S'bu Zikode, president of Abahlali baseMjondolo Movement, said that the residents needed houses so that the 580 informal settlements were eradicated.
Zikode was concerned that the city would bring up this issue given the poverty levels in the metro, unemployment, lack of houses, and interrupted water supply.
He said it also suggests that the municipality has a lot of money and does not know how to use it, adding that people were left homeless after the recent floods.
“Some parts of the metro do not have water for months. The municipal management has displayed a lack of care for residents and is out of touch with what is happening on the ground. They do not understand the priorities of the people. They know if they engage with key stakeholders, we will object.
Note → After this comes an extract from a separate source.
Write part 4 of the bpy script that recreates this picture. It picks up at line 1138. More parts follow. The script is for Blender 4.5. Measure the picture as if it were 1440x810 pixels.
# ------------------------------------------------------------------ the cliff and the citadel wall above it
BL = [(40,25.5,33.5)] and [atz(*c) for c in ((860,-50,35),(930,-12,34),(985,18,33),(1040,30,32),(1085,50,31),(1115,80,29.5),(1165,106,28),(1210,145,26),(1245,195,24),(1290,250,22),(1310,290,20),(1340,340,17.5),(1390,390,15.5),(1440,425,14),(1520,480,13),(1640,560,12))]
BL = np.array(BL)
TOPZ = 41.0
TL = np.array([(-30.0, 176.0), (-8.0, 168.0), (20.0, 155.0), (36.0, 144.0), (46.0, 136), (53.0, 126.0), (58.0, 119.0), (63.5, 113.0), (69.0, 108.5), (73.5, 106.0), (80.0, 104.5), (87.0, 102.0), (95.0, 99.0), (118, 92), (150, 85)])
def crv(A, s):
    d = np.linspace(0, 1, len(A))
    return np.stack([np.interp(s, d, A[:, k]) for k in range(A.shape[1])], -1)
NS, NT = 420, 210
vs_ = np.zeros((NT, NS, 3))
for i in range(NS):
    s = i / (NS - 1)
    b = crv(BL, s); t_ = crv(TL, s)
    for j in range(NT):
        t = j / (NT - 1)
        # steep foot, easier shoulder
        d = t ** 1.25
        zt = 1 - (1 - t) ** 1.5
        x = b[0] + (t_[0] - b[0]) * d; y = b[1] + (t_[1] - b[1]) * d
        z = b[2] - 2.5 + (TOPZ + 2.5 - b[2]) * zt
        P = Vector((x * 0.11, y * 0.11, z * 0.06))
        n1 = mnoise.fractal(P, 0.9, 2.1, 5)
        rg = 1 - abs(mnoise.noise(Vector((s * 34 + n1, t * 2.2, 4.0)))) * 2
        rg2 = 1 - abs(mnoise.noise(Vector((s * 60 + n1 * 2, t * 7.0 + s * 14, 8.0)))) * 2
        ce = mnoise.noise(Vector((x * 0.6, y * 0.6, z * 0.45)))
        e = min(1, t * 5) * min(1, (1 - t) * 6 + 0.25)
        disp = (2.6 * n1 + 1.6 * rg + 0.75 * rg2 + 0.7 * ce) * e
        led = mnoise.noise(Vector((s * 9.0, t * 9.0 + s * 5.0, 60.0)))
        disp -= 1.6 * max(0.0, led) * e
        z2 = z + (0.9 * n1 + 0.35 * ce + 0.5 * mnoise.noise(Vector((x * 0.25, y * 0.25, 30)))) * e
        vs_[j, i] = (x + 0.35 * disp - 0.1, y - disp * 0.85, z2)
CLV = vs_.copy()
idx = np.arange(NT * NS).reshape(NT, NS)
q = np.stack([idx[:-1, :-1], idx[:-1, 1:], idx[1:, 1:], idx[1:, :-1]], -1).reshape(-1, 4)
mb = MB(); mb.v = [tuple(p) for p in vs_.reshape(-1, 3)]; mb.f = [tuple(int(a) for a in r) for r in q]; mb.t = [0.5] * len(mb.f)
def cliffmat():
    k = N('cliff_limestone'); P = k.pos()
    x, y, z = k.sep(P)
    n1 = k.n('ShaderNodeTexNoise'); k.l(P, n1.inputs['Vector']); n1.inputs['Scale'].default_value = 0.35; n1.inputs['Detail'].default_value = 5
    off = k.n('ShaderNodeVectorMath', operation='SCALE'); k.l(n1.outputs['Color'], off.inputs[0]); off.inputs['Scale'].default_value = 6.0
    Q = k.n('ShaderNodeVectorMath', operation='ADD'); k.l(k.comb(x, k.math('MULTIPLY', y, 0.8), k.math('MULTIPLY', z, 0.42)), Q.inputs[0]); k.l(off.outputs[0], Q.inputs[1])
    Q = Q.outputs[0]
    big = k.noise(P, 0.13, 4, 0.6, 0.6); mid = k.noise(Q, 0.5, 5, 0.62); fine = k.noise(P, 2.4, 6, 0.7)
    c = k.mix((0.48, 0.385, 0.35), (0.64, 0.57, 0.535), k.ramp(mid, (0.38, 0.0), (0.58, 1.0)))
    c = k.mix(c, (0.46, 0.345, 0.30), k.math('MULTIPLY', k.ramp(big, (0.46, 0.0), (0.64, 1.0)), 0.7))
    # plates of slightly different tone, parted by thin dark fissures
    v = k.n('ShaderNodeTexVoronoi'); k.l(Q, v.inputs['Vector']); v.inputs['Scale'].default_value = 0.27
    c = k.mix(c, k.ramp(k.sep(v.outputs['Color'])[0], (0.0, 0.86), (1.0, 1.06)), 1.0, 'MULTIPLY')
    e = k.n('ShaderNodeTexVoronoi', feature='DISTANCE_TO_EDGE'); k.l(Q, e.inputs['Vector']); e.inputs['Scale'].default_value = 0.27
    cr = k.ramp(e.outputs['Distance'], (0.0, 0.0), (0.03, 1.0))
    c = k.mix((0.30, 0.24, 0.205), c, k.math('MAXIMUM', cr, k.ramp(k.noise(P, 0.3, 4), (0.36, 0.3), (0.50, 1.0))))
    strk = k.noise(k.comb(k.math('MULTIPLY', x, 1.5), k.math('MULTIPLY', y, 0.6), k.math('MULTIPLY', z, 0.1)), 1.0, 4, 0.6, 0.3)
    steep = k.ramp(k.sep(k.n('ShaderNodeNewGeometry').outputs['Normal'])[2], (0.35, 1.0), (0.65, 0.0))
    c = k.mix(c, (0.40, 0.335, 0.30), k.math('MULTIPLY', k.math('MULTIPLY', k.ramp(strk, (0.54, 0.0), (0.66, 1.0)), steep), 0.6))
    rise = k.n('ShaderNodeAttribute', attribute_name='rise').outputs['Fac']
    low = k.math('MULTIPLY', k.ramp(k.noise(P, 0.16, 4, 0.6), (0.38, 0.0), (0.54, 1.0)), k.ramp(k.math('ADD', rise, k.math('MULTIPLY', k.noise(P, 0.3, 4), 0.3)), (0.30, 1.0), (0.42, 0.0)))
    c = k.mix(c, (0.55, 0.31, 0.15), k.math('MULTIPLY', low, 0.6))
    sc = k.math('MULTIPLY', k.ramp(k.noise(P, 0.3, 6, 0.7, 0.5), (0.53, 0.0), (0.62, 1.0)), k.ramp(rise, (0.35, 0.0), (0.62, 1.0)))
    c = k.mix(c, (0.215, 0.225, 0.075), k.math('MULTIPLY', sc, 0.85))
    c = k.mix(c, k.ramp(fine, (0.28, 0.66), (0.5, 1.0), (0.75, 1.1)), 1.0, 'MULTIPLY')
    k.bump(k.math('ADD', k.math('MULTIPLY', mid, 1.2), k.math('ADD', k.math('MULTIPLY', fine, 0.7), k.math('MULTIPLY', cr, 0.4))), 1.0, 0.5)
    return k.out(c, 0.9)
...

It is disappointing to hear about this proposal,” Zikode said.
Marlaine Nair, a member of the KwaZulu-Natal Legislature and chairperson of the KZN Cooperative Governance and Traditional Affairs (COGTA) Portfolio Committee, said the municipality should use the communications budget to educate residents on land invasion, the impact of the destruction of the Durban Metropolitan Open Space (DMOSS) on climate change, building on flood plains, wastage of water, and impact of dumping.
“Even suggesting rebranding is a slap in the face of residents. Municipal leadership must be fine-tuned to the needs of residents. They should use the budget accordingly. This rebranding project, introduced at a time when the city is grappling with service delivery issues and flood damage, is enough to fuel the anger of ratepayers,” Nair said.